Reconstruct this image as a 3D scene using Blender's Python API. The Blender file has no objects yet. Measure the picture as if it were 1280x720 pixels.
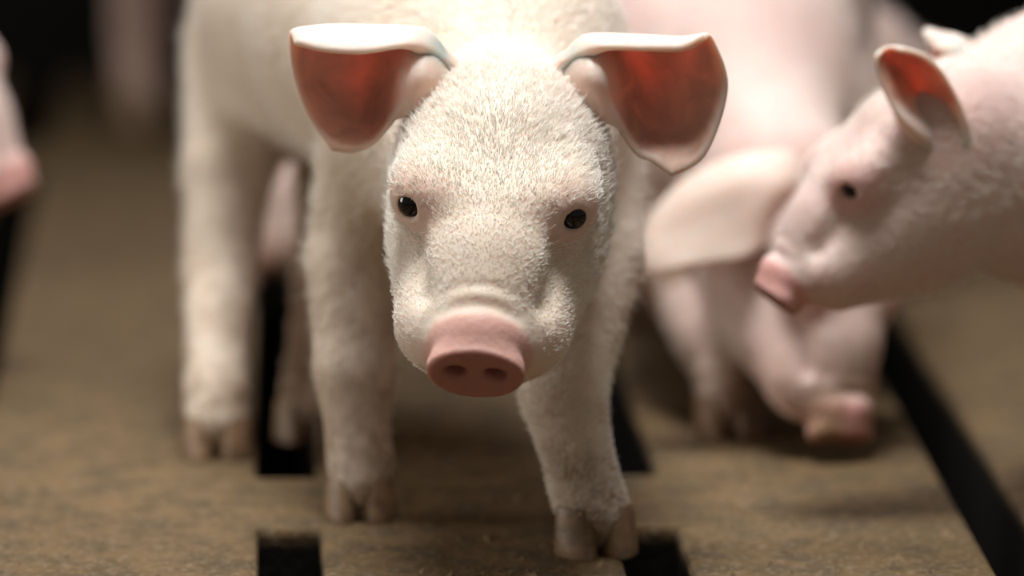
import bpy, bmesh, math, random
import numpy as np
from mathutils import Vector, Matrix

random.seed(7)
rng = np.random.default_rng(7)
C = bpy.context.scene.collection

# ------------------------------------------------------------------ camera, world, lights, exposure
cam_data = bpy.data.cameras.new('camera')
cam = bpy.data.objects.new('camera', cam_data)
C.objects.link(cam)
cam.location = (0, 0, .4254)
cam.rotation_euler = (math.radians(81), 0, 0)
cam_data.lens = 225
cam_data.sensor_width = 36
cam_data.clip_start = .05
cam_data.dof.use_dof = True
cam_data.dof.focus_distance = 2.075
cam_data.dof.aperture_fstop = 5.0
bpy.context.scene.camera = cam

vs = bpy.context.scene.view_settings
vs.view_transform = 'Standard'
vs.look = 'None'
vs.gamma = 1
vs.use_curve_mapping = False
vs.exposure = 0.1

world = bpy.data.worlds.new('barn_air')
bpy.context.scene.world = world
world.use_nodes = True
bg = world.node_tree.nodes['Background']
bg.inputs[0].default_value = (1.0, .91, .80, 1)
bg.inputs[1].default_value = .13

def area(name, loc, aim, size, power, color, size_y=None, spread=None):
    d = bpy.data.lights.new(name, 'AREA')
    d.shape = 'RECTANGLE'
    d.size = size
    d.size_y = size_y or size
    d.energy = power
    d.color = color
    if spread:
        d.spread = math.radians(spread)
    o = bpy.data.objects.new(name, d)
    C.objects.link(o)
    o.location = loc
    o.rotation_euler = (Vector(aim) - Vector(loc)).to_track_quat('-Z', 'Y').to_euler()
    return o

area('roof_lamp', (-.04, 2.05, 1.25), (-.02, 2.15, .1), .4, 4.2, (1.0, .985, .95), spread=90)
area('rear_lamp', (-.12, 3.0, 1.25), (.03, 2.15, .1), .45, 2.3, (.97, .96, 1.0), spread=95)
area('side_fill', (-1.25, 2.30, .36), (0, 2.36, .03), .4, 4.5, (1.0, .95, .86))  # unseen low fill from the left, added to light leg edges and floor

# ------------------------------------------------------------------ node helpers and materials
def new_mat(name):
    m = bpy.data.materials.new(name)
    m.use_nodes = True
    nt = m.node_tree
    nt.nodes.clear()
    out = nt.nodes.new('ShaderNodeOutputMaterial')
    b = nt.nodes.new('ShaderNodeBsdfPrincipled')
    nt.links.new(b.outputs[0], out.inputs[0])
    return m, nt, b

def noise(nt, scale, detail=4, rough=.55, vec=None, dist=0):
    n = nt.nodes.new('ShaderNodeTexNoise')
    n.inputs['Scale'].default_value = scale
    n.inputs['Detail'].default_value = detail
    n.inputs['Roughness'].default_value = rough
    n.inputs['Distortion'].default_value = dist
    if vec:
        nt.links.new(vec, n.inputs['Vector'])
    return n.outputs['Fac']

def ramp(nt, fac, stops):
    r = nt.nodes.new('ShaderNodeValToRGB')
    e = r.color_ramp.elements
    while len(e) < len(stops):
        e.new(.5)
    for i, (p, c) in enumerate(stops):
        e[i].position = p
        e[i].color = (*c, 1) if len(c) == 3 else c
    nt.links.new(fac, r.inputs[0])
    return r.outputs[0]

def mix(nt, fac, a, b, mode='MIX'):
    m = nt.nodes.new('ShaderNodeMix')
    m.data_type = 'RGBA'
    m.blend_type = mode
    for sock, v in ((m.inputs[0], fac), (m.inputs[6], a), (m.inputs[7], b)):
        if isinstance(v, (int, float)):
            sock.default_value = v
        elif isinstance(v, tuple):
            sock.default_value = (*v, 1)
        else:
            nt.links.new(v, sock)
    return m.outputs[2]

def math_node(nt, op, a, b):
    m = nt.nodes.new('ShaderNodeMath')
    m.operation = op
    m.use_clamp = True
    for i, v in enumerate((a, b)):
        if isinstance(v, (int, float)):
            m.inputs[i].default_value = v
        else:
            nt.links.new(v, m.inputs[i])
    return m.outputs[0]

def bump(nt, b, height, strength, dist):
    n = nt.nodes.new('ShaderNodeBump')
    n.inputs['Strength'].default_value = strength
    n.inputs['Distance'].default_value = dist
    nt.links.new(height, n.inputs['Height'])
    nt.links.new(n.outputs[0], b.inputs['Normal'])

def attr(nt, name):
    a = nt.nodes.new('ShaderNodeAttribute')
    a.attribute_name = name
    return a.outputs['Fac']

def coords(nt):
    return nt.nodes.new('ShaderNodeTexCoord').outputs['Object']

def skin_material(name, base, base2, pink, sss=.35):
    m, nt, b = new_mat(name)
    co = coords(nt)
    n1 = noise(nt, 28, 4, .6, co)
    col = ramp(nt, n1, [(.35, base), (.68, base2)])
    col = mix(nt, attr(nt, 'pink'), col, pink)
    col = mix(nt, attr(nt, 'snout_face'), col, (.43, .19, .165))  # redder disc face, darkened further to hold the shade of its downward tilt
    fine = noise(nt, 420, 3, .6, co)
    col = mix(nt, math_node(nt, 'MULTIPLY', fine, .25), col, (.62, .44, .33))
    dirt = math_node(nt, 'MULTIPLY', attr(nt, 'dirt'), ramp(nt, noise(nt, 60, 5, .7, co), [(.38, (0, 0, 0)), (.6, (1, 1, 1))]))  # this mask carries leg dirt plus shade painted low on the body
    col = mix(nt, dirt, col, (.27, .17, .095))
    nt.links.new(col, b.inputs['Base Color'])
    b.inputs['Roughness'].default_value = .55
    b.inputs['Specular IOR Level'].default_value = .3
    b.inputs['Subsurface Weight'].default_value = sss
    b.inputs['Subsurface Radius'].default_value = (1.0, .35, .2)
    b.inputs['Subsurface Scale'].default_value = .006
    bump(nt, b, noise(nt, 330, 4, .65, co), .35, .0012)
    return m

SKIN_WHITE = skin_material('white_piglet_skin', (.88, .78, .68), (.80, .67, .55), (.78, .46, .41))
SKIN_ROSE = skin_material('rosy_piglet_skin', (.86, .70, .66), (.78, .57, .53), (.82, .44, .42))

def ear_material(name, outer, inner):
    m, nt, b = new_mat(name)
    co = coords(nt)
    veins = ramp(nt, noise(nt, 70, 4, .6, co, .6), [(.3, (.62, .62, .62)), (.65, (1, 1, 1))])
    inn = mix(nt, 1.0, inner, veins, 'MULTIPLY')
    col = mix(nt, attr(nt, 'inner'), outer, inn)
    nt.links.new(col, b.inputs['Base Color'])
    b.inputs['Roughness'].default_value = .5
    b.inputs['Subsurface Weight'].default_value = .8
    b.inputs['Subsurface Radius'].default_value = (1.0, .5, .38)
    b.inputs['Subsurface Scale'].default_value = .006
    bump(nt, b, noise(nt, 300, 3, .6, co), .3, .001)
    return m

EAR_SKIN = ear_material('ear_skin', (.86, .68, .60), (.80, .49, .37))

def simple(name, color, rough, spec=.4, scale=90, vary=.35, bmp=.3, dist=.001):
    m, nt, b = new_mat(name)
    co = coords(nt)
    n = noise(nt, scale, 4, .6, co)
    dark = tuple(c * (1 - vary) for c in color)
    nt.links.new(ramp(nt, n, [(.35, dark), (.65, color)]), b.inputs['Base Color'])
    b.inputs['Roughness'].default_value = rough
    b.inputs['Specular IOR Level'].default_value = spec
    if bmp:
        bump(nt, b, n, bmp, dist)
    return m

EYE = simple('dark_eye', (.008, .006, .006), .12, .5, 20, .1, 0)
HOOF = simple('hoof_horn', (.32, .20, .115), .45, .4, 160, .5)
BRISTLE = simple('white_bristle', (.97, .93, .86), .4, .5, 100, .05, 0)
CRUMB = simple('dry_dirt', (.30, .21, .13), .9, .1, 300, .5, 0)
WALL = simple('dark_wall_coating', (.012, .011, .011), .8, .2, 14, .5)
PIT = simple('wet_slurry', (.010, .008, .006), .6, .2, 20, .5)

def concrete():
    m, nt, b = new_mat('dusty_concrete')
    co = coords(nt)
    big = noise(nt, 7, 4, .6, co)
    col = ramp(nt, big, [(.3, (.15, .096, .048)), (.7, (.21, .138, .068))])
    mid = noise(nt, 55, 6, .7, co)
    col = mix(nt, ramp(nt, mid, [(.44, (0, 0, 0)), (.58, (.85, .85, .85))]), col, (.095, .072, .043))
    fine = noise(nt, 260, 4, .7, co)
    col = mix(nt, ramp(nt, fine, [(.50, (0, 0, 0)), (.68, (.7, .7, .7))]), col, (.33, .245, .165))
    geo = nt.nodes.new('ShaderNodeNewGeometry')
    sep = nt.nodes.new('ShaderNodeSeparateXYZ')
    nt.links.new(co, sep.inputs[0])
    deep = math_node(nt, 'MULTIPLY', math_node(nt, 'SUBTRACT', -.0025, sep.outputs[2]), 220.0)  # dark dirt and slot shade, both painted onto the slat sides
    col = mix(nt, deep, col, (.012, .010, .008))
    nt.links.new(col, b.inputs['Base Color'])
    b.inputs['Roughness'].default_value = .9
    b.inputs['Specular IOR Level'].default_value = .15
    h = math_node(nt, 'ADD', math_node(nt, 'MULTIPLY', mid, .6), math_node(nt, 'MULTIPLY', fine, .4))
    bump(nt, b, h, .9, .006)
    return m
CONCRETE = concrete()

# ------------------------------------------------------------------ object helpers
def mesh_obj(name, verts, faces, mat, parent=None, smooth=True, attrs=None):
    me = bpy.data.meshes.new(name)
    if isinstance(verts, np.ndarray):
        verts = verts.tolist()
    if isinstance(faces, np.ndarray):
        faces = faces.tolist()
    me.from_pydata(verts, [], faces)
    me.update()
    if attrs:
        for k, v in attrs.items():
            a = me.attributes.new(k, 'FLOAT', 'POINT')
            a.data.foreach_set('value', np.asarray(v, np.float32))
    if smooth:
        me.polygons.foreach_set('use_smooth', [True] * len(me.polygons))
    me.materials.append(mat)
    o = bpy.data.objects.new(name, me)
    C.objects.link(o)
    if parent:
        o.parent = parent
        o.matrix_parent_inverse = Matrix.Identity(4)
    return o

def thing(name, label, cat, loc, group=None):
    o = bpy.data.objects.new(name, None)
    C.objects.link(o)
    o.empty_display_size = .05
    o.location = loc
    o['label'] = label
    o['category'] = cat
    if group:
        o['group'] = group
    return o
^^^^
STATED EXERCISE:
Retype, in the same exact form, the lines of the material above from the line holding "geo = nt.nodes.new('ShaderNodeNewGeometry')" through the line holding "col = mix(nt, deep, col, (.012, .010, .008))".

ANSWER IN FULL:
    geo = nt.nodes.new('ShaderNodeNewGeometry')
    sep = nt.nodes.new('ShaderNodeSeparateXYZ')
    nt.links.new(co, sep.inputs[0])
    deep = math_node(nt, 'MULTIPLY', math_node(nt, 'SUBTRACT', -.0025, sep.outputs[2]), 220.0)  # dark dirt and slot shade, both painted onto the slat sides
    col = mix(nt, deep, col, (.012, .010, .008))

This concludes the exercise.